#### [What needs to be done]
Only the lines from the start of the data through the one containing "col = S.collection" belong in your answer; return them exactly.

#### [Material]

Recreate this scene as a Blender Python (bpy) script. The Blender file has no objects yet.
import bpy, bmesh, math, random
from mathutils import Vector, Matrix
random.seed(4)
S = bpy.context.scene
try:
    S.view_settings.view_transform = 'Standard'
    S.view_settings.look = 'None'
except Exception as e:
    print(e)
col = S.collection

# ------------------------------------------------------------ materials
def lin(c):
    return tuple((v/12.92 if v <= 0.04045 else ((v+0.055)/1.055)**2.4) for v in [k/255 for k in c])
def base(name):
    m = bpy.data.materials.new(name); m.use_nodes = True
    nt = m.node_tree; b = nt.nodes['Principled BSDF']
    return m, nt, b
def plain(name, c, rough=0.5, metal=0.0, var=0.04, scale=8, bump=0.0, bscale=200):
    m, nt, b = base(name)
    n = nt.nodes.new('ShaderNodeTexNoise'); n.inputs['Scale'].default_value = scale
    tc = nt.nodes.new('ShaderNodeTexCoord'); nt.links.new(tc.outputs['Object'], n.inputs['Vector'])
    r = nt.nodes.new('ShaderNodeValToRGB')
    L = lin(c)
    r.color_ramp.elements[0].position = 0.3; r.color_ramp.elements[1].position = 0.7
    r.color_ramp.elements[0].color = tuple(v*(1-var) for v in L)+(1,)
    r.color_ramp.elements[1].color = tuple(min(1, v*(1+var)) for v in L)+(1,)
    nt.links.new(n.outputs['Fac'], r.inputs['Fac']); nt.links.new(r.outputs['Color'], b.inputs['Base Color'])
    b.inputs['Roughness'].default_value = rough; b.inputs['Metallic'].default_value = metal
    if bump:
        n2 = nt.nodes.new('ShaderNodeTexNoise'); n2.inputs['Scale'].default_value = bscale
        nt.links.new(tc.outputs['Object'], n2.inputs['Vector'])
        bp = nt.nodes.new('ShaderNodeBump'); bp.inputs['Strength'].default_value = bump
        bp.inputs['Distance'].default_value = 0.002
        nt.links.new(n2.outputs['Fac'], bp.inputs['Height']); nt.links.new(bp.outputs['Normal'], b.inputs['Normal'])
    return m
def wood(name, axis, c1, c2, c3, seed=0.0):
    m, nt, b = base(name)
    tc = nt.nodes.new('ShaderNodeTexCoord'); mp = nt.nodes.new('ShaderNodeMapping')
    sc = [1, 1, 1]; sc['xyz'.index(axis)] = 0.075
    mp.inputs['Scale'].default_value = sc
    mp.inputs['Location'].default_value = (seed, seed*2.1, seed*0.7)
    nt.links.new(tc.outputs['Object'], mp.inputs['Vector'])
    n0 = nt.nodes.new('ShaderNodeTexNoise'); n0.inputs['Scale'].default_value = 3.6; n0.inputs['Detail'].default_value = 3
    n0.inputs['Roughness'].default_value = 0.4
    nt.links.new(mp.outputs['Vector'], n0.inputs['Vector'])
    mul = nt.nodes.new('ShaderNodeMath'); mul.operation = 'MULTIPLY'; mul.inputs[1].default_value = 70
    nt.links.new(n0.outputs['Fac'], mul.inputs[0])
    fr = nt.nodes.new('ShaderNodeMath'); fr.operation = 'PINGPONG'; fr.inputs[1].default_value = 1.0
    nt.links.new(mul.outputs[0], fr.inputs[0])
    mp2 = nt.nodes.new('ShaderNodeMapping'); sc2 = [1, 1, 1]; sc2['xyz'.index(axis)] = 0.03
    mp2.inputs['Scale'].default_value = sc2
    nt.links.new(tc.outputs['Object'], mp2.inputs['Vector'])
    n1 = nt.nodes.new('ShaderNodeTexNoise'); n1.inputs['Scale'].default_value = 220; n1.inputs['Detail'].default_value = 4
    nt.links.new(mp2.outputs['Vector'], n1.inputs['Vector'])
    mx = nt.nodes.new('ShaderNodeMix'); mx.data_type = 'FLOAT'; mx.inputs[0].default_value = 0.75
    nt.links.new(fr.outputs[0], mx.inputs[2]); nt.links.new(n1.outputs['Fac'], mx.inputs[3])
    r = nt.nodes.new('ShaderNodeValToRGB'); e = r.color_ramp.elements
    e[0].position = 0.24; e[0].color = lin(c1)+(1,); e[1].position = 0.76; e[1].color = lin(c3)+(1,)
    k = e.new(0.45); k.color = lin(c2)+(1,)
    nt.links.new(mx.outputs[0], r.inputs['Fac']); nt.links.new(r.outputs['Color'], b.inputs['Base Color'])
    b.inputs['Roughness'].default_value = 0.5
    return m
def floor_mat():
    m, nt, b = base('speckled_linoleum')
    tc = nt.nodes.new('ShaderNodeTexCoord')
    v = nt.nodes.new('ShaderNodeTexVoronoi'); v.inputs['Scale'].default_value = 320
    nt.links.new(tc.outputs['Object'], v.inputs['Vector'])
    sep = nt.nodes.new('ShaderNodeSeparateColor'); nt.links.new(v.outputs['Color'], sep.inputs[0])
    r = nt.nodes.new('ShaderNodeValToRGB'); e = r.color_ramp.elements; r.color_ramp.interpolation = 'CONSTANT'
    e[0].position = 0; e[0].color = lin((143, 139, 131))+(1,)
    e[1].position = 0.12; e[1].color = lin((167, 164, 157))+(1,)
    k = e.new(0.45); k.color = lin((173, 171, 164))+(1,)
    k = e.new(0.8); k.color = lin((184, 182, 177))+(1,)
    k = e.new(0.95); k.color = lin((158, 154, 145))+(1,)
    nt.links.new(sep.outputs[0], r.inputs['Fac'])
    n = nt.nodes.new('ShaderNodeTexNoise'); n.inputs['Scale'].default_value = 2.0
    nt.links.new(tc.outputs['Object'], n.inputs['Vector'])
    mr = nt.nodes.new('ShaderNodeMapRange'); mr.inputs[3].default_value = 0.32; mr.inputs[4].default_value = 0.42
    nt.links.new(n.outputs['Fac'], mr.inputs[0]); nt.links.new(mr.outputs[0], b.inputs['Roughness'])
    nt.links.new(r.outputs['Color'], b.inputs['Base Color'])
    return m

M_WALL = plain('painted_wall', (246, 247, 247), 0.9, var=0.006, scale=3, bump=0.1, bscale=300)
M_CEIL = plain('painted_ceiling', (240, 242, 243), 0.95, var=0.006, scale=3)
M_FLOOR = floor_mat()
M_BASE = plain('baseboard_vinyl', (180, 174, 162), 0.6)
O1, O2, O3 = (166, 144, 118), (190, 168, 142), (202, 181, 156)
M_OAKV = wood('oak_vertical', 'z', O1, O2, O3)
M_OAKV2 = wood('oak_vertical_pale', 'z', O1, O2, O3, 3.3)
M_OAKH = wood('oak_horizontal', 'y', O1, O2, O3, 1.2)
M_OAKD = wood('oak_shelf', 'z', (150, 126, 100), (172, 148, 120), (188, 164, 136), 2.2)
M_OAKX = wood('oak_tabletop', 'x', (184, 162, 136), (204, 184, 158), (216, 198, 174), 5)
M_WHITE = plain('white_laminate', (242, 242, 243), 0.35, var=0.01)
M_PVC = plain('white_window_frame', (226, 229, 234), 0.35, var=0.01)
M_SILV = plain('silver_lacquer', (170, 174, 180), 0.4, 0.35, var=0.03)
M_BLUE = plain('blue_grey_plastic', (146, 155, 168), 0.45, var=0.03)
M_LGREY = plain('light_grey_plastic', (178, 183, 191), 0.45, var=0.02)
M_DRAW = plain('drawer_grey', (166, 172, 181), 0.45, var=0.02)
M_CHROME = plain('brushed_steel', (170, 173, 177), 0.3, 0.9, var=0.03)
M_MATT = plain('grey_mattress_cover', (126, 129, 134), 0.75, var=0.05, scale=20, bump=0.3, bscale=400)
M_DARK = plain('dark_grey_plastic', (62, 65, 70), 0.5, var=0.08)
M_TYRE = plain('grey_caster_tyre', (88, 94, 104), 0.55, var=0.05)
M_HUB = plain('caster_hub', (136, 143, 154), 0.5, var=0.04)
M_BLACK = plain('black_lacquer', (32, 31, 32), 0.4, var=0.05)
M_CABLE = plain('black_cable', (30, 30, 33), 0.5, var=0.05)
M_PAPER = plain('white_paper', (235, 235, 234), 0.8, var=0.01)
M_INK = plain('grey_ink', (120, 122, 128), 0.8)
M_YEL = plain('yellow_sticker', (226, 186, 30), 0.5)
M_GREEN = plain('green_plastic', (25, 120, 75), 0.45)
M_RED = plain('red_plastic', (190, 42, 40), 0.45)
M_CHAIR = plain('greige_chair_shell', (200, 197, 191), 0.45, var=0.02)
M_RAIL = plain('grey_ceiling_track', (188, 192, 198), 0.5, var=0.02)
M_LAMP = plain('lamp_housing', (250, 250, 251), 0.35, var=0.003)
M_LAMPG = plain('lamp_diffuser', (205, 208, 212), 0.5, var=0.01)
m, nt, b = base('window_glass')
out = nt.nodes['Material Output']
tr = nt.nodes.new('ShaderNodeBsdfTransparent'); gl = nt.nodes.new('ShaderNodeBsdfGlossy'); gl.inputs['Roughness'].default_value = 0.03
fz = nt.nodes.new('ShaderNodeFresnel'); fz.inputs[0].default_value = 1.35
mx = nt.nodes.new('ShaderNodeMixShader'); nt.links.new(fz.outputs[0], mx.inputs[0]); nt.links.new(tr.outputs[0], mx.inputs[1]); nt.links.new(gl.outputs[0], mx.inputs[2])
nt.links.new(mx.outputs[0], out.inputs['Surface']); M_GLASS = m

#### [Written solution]
Recreate this scene as a Blender Python (bpy) script. The Blender file has no objects yet.
import bpy, bmesh, math, random
from mathutils import Vector, Matrix
random.seed(4)
S = bpy.context.scene
try:
    S.view_settings.view_transform = 'Standard'
    S.view_settings.look = 'None'
except Exception as e:
    print(e)
col = S.collection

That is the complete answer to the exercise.